• **Your instructions**
Report the number of lines that include "script", with no additional text.

• **Material provided**
--

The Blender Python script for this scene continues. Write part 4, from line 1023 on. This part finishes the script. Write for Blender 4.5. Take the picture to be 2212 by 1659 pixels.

--

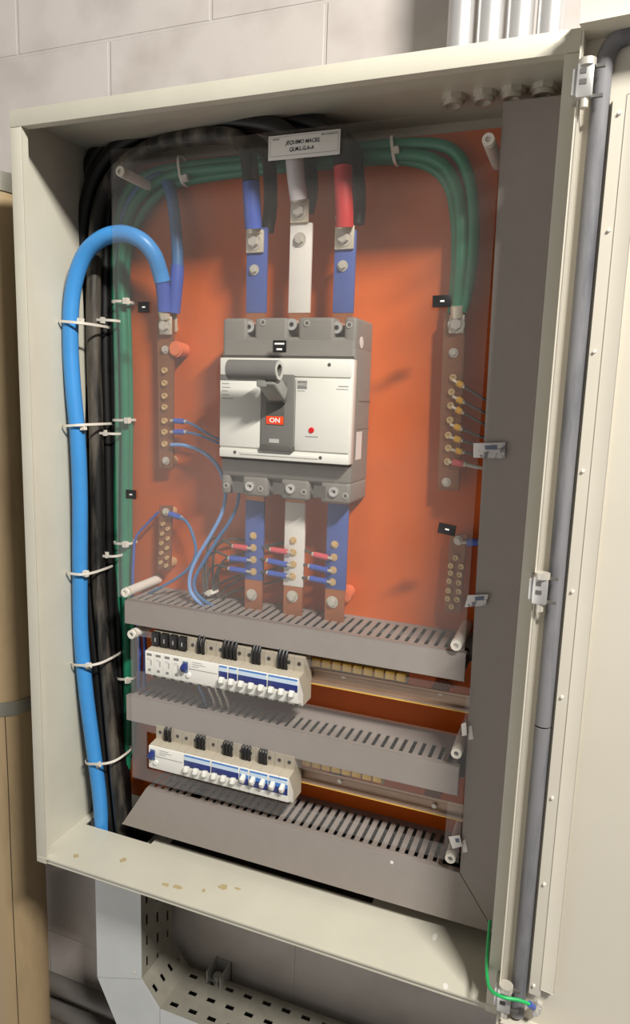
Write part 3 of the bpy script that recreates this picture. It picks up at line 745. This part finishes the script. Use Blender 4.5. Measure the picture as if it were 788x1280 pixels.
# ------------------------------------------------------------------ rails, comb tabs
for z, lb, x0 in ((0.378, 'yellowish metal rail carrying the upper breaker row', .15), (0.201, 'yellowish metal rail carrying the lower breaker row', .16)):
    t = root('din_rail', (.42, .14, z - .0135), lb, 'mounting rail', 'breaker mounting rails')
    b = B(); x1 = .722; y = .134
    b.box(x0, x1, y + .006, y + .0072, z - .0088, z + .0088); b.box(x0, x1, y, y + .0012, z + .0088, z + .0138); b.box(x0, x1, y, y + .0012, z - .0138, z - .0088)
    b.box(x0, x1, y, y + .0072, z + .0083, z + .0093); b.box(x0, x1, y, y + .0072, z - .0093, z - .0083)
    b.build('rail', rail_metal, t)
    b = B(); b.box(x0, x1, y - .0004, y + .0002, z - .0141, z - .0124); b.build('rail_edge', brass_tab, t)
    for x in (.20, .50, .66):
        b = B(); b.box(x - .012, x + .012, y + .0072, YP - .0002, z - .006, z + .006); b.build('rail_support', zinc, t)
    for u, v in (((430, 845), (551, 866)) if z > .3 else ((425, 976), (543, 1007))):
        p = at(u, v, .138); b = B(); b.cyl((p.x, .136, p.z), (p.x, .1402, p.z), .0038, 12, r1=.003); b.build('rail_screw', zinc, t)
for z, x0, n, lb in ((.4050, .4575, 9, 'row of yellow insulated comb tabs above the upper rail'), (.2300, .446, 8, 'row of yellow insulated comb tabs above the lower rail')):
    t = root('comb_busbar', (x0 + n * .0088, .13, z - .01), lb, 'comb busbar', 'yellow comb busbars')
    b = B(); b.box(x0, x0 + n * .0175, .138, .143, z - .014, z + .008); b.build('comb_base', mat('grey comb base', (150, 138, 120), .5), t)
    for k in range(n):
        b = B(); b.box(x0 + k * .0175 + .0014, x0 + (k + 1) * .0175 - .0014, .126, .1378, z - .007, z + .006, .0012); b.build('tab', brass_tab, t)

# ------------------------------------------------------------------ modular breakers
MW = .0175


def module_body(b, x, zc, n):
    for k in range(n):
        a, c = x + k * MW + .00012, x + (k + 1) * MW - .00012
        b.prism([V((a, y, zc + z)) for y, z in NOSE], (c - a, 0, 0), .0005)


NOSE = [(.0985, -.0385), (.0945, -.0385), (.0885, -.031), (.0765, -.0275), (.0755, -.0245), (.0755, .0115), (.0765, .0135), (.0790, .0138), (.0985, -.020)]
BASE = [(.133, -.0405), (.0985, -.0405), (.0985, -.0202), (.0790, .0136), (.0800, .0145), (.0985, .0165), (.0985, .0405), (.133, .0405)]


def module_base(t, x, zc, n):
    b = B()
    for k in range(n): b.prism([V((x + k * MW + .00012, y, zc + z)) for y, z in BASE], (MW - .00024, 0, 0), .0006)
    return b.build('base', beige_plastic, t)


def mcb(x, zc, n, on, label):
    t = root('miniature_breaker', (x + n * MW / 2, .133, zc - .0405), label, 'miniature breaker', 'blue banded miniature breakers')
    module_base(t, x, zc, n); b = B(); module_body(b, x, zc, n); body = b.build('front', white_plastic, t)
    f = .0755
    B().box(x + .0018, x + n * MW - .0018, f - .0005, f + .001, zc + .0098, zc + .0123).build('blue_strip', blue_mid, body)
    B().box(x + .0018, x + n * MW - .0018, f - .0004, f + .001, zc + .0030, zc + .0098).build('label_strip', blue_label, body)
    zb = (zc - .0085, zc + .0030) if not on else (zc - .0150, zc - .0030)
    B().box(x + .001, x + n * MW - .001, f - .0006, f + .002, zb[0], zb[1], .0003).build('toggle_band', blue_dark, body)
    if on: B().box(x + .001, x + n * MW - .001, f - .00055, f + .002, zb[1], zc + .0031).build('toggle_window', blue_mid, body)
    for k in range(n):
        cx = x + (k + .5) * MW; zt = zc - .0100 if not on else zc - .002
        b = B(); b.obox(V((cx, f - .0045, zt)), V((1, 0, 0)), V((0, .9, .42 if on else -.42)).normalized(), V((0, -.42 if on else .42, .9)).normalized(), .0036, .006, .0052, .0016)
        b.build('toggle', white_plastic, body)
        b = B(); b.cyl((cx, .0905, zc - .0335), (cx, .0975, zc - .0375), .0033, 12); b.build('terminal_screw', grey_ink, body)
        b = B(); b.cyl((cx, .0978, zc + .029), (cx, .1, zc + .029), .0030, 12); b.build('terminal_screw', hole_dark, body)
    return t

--

• **Written answer**
2